Every no is a chance to learn.

He recommends replying to negative responses with a simple, humble ask. You can say you are an early stage startup, you appreciate their time, and you would love two or three honest pointers on why the product was not a fit.

People who have already turned you down often feel more relaxed and are surprisingly generous with feedback. Sometimes they will even introduce you to a colleague in another department who might benefit from your solution.

It is a small behavioral change that can uncover blind spots in your ICP and value proposition without paying for formal research.

Personalization that is actually personal

Everyone knows they should personalize outbound. Very few do it well.

Simon sees the same mistake across many teams. They add shallow references like “I saw you are based in Boston” or “Congrats on your recent funding” and call it personalization.

Buyers can smell that in two seconds.

Instead, he pushes teams to block time every day to craft a handful of truly tailored messages. That might be based on a panel the person spoke on, a white paper they wrote, a recent initiative their company launched or a shared connection who can anchor the outreach.

The test is simple. Does this line add any value to their day. Or is it only helping you feel better about your cold message.

Where AI really helps in go to market

We covered AI from several angles. Simon is clear that AI will have a huge role in sales, but he is also wary of teams that over automate and lose the human element completely.

He is especially excited about AI in two spaces:

  • Conversation intelligence that reads tone, body language and non verbal cues on calls, not only transcripts
  • Content and research tools that help sales teams move faster, but still keep a person in the loop for quality and empathy

At the same time, he believes we will see backlash against purely robotic outreach. Inboxes are already flooded. Buyers will gravitate back to people who feel real, who show up consistently with useful insight, not just perfect grammar.

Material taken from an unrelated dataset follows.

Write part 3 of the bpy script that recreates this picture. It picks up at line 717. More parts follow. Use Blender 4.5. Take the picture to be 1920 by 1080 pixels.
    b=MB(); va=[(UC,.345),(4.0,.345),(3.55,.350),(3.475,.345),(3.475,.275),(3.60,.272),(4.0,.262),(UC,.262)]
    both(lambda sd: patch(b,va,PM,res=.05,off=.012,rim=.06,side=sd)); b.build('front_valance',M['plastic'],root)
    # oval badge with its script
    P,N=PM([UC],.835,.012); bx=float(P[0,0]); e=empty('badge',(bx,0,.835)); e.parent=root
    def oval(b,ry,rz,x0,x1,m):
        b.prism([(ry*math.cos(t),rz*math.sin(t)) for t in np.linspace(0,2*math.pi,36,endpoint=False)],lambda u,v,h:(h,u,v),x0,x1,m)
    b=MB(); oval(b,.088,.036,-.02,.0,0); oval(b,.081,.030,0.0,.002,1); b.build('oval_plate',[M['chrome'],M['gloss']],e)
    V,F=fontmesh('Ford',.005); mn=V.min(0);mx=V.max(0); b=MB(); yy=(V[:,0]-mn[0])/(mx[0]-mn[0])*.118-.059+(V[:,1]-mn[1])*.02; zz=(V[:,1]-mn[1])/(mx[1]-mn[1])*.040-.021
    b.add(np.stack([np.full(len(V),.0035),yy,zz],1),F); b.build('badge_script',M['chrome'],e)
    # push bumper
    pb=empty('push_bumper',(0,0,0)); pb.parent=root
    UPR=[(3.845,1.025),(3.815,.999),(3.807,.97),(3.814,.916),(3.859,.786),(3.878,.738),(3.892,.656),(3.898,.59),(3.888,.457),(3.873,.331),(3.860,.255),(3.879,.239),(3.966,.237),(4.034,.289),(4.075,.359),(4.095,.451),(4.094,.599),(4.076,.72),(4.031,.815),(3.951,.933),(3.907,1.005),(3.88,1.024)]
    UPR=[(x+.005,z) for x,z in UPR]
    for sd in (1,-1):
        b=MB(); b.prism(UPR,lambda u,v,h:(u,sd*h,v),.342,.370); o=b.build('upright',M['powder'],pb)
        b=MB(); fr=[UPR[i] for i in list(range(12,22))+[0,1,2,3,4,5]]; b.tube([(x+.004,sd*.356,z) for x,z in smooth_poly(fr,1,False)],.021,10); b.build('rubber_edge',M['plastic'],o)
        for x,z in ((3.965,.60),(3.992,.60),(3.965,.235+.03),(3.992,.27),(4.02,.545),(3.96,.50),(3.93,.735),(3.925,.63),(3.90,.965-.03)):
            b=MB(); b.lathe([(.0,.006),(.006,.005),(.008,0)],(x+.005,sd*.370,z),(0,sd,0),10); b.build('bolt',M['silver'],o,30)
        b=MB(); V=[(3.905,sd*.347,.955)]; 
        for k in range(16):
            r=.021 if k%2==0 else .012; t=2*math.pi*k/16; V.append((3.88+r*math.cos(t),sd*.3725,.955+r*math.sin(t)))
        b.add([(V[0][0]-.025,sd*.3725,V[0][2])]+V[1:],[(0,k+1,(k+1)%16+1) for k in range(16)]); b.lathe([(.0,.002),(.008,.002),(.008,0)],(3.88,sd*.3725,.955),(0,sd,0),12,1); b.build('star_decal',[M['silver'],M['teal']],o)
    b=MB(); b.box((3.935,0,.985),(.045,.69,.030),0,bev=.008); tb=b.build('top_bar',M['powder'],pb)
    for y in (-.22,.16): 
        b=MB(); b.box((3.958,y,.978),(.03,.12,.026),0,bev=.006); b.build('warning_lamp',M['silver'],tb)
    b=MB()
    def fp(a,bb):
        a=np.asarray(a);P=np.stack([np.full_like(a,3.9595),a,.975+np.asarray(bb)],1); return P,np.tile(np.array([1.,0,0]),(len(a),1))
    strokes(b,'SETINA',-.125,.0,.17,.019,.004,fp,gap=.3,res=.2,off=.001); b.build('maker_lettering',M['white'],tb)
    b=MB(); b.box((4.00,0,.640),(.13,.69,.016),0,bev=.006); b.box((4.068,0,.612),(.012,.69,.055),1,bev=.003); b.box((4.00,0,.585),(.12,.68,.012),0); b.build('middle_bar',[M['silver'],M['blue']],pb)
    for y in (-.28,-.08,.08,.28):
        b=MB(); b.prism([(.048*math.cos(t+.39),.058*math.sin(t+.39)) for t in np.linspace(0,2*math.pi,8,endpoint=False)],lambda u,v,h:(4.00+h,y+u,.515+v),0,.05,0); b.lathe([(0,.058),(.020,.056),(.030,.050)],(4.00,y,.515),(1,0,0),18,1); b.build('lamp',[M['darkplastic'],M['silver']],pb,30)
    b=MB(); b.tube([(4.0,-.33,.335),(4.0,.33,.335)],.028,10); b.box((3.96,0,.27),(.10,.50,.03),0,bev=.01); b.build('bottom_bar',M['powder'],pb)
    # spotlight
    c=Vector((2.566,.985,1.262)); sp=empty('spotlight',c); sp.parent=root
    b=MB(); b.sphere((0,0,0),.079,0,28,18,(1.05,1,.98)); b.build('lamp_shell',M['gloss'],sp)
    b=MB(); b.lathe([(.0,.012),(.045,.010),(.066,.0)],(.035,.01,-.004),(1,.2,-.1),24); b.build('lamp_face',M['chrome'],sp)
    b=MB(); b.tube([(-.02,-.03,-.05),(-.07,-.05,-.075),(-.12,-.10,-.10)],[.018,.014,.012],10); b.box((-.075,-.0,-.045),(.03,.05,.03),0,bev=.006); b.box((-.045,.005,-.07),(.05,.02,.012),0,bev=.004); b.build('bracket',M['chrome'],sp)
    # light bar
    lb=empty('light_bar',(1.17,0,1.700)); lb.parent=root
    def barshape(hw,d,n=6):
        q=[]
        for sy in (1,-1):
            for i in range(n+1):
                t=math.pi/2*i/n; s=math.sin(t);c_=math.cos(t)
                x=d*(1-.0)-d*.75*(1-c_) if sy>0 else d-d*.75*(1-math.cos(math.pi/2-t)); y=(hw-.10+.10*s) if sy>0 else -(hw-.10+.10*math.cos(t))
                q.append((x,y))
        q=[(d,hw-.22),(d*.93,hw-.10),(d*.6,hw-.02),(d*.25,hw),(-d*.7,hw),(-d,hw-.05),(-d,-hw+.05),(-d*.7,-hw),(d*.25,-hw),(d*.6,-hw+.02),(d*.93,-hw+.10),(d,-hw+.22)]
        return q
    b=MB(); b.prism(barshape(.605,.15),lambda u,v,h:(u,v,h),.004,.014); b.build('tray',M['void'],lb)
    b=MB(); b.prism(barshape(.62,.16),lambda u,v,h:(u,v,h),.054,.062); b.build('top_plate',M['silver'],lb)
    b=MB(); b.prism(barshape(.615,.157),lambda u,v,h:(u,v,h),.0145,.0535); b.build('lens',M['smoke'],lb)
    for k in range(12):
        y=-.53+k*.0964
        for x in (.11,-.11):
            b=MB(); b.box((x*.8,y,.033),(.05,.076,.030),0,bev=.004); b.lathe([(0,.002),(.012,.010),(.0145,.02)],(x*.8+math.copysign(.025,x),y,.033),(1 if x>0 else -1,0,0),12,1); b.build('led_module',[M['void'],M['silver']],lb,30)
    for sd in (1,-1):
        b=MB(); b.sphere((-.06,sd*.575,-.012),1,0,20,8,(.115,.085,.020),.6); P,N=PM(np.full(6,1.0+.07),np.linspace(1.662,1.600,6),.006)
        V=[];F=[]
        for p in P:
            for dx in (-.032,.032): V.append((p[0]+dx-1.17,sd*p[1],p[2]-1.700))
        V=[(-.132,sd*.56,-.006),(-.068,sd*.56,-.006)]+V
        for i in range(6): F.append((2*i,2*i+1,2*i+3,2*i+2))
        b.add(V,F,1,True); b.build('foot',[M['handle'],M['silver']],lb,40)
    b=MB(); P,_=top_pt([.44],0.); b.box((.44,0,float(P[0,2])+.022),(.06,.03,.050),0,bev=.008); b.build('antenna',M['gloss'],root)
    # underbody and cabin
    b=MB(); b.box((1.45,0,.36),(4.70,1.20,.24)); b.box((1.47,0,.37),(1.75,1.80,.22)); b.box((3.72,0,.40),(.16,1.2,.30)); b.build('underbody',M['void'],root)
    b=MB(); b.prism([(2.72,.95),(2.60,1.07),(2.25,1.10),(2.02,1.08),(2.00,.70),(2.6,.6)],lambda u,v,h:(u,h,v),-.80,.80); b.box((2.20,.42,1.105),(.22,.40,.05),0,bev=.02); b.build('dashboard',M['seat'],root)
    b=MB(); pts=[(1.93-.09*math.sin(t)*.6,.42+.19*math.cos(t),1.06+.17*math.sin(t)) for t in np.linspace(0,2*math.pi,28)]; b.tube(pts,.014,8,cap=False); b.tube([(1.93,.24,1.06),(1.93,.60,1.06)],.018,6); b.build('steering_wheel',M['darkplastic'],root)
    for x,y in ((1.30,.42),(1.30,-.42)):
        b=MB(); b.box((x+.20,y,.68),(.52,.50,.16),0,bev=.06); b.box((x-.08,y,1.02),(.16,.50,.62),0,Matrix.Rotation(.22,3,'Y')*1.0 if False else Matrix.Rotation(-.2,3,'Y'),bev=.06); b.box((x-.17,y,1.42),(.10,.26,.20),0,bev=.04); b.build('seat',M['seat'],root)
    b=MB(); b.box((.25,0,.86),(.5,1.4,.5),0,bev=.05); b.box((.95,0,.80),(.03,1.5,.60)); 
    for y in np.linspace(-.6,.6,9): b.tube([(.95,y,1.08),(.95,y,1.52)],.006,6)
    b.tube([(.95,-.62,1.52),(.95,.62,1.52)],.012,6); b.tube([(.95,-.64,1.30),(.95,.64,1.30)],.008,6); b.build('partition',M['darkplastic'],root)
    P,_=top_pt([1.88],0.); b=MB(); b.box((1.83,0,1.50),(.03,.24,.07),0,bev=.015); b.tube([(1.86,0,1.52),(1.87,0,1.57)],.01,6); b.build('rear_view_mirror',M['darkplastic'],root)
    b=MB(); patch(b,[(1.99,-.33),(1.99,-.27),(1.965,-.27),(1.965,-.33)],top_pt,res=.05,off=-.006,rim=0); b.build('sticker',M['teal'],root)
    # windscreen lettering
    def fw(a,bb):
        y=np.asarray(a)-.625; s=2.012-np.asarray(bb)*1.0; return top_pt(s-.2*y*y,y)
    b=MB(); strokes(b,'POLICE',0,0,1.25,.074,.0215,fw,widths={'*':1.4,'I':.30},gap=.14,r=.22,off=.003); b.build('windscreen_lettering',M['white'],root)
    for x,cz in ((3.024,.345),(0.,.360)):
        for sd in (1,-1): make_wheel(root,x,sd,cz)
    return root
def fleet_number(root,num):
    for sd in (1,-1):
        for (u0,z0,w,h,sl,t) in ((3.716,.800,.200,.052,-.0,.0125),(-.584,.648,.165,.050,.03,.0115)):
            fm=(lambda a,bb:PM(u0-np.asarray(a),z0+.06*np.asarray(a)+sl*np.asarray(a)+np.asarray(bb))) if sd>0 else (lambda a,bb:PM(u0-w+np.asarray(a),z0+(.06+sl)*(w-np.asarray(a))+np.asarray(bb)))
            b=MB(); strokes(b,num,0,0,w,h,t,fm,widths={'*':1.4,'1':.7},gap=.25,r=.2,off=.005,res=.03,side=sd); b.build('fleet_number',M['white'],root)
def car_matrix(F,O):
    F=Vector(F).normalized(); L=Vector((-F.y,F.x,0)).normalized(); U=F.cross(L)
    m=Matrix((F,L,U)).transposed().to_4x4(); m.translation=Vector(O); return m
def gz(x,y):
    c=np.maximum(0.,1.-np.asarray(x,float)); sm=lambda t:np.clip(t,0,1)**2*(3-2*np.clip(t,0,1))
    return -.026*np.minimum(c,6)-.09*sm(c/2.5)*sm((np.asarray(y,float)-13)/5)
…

Why social presence is part of go to market now

One area Simon feels is heavily underused is social selling. Not in the spammy sense, but as a way for leaders inside the company to show expertise and build trust.

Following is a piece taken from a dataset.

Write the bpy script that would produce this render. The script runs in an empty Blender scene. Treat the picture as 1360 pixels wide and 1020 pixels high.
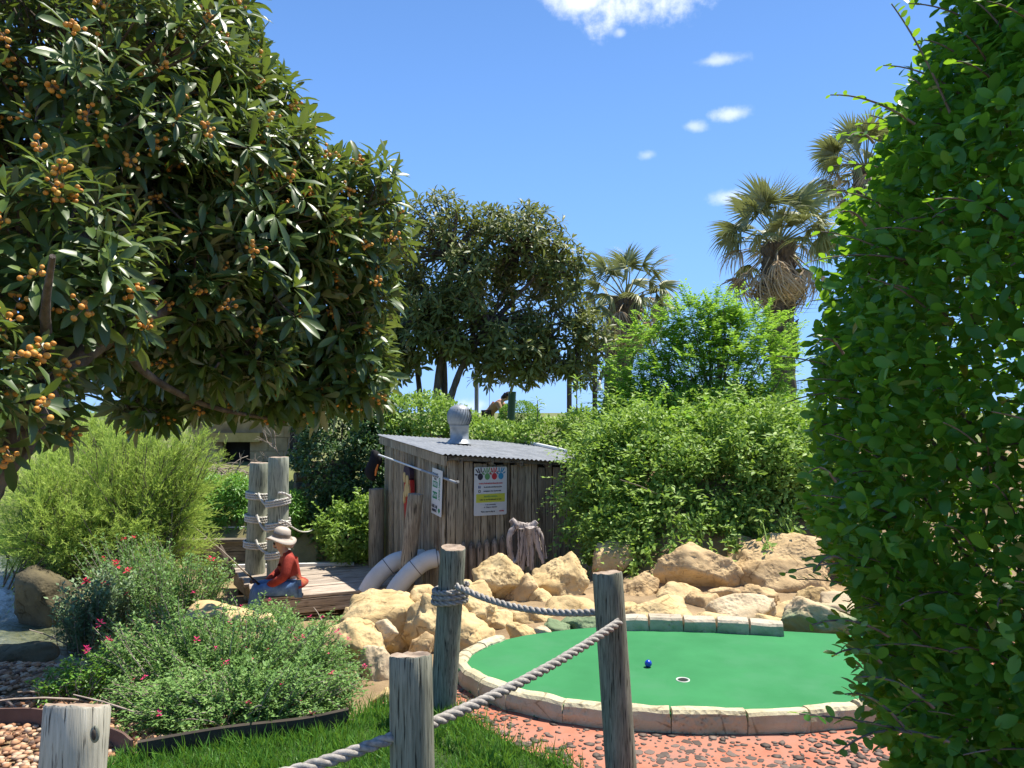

Many startup pages on LinkedIn are full of corporate announcements. New logo. New feature. New hire. That content has its place, but it does not build real connection.

“You want people buying from people, not from a logo. Your company page is the news channel. Your founders and commercial leaders are the faces that create trust.” Simon Gerstler, Co-CEO, Pipe Global

Simon recommends that founders and sales leaders post regularly from their personal profiles, sharing lessons, opinions, stories and even failures. AI can help draft ideas, but the tone should still feel like a human talking, not a press release.

Podcast appearances, like this conversation, are another way to do that. Audio and video are hard to fake. Listeners build a different level of trust when they hear unpolished discussion rather than polished copy.

The future of teams in a noisy world

Finally, we touched on the structure of sales teams. Many early startups still hire one generalist sales rep, tell them to “do sales” and hope they prospect, run demos and close deals all at once.

Simon sees that as a risk. Prospecting and closing are different skills. Most account executives do not enjoy generating their own pipeline and will quietly avoid it.

Where budget allows, he recommends specialization as soon as possible. Dedicated SDRs for top of funnel, dedicated AEs for discovery and closing, and clear ownership of each stage.

The market will only get noisier as AI makes mass outreach easier. The companies that will win are not the ones with the most automation. They will be the ones that combine sharp positioning, thoughtful personalization, social proof from real humans and a disciplined, specialized team behind it.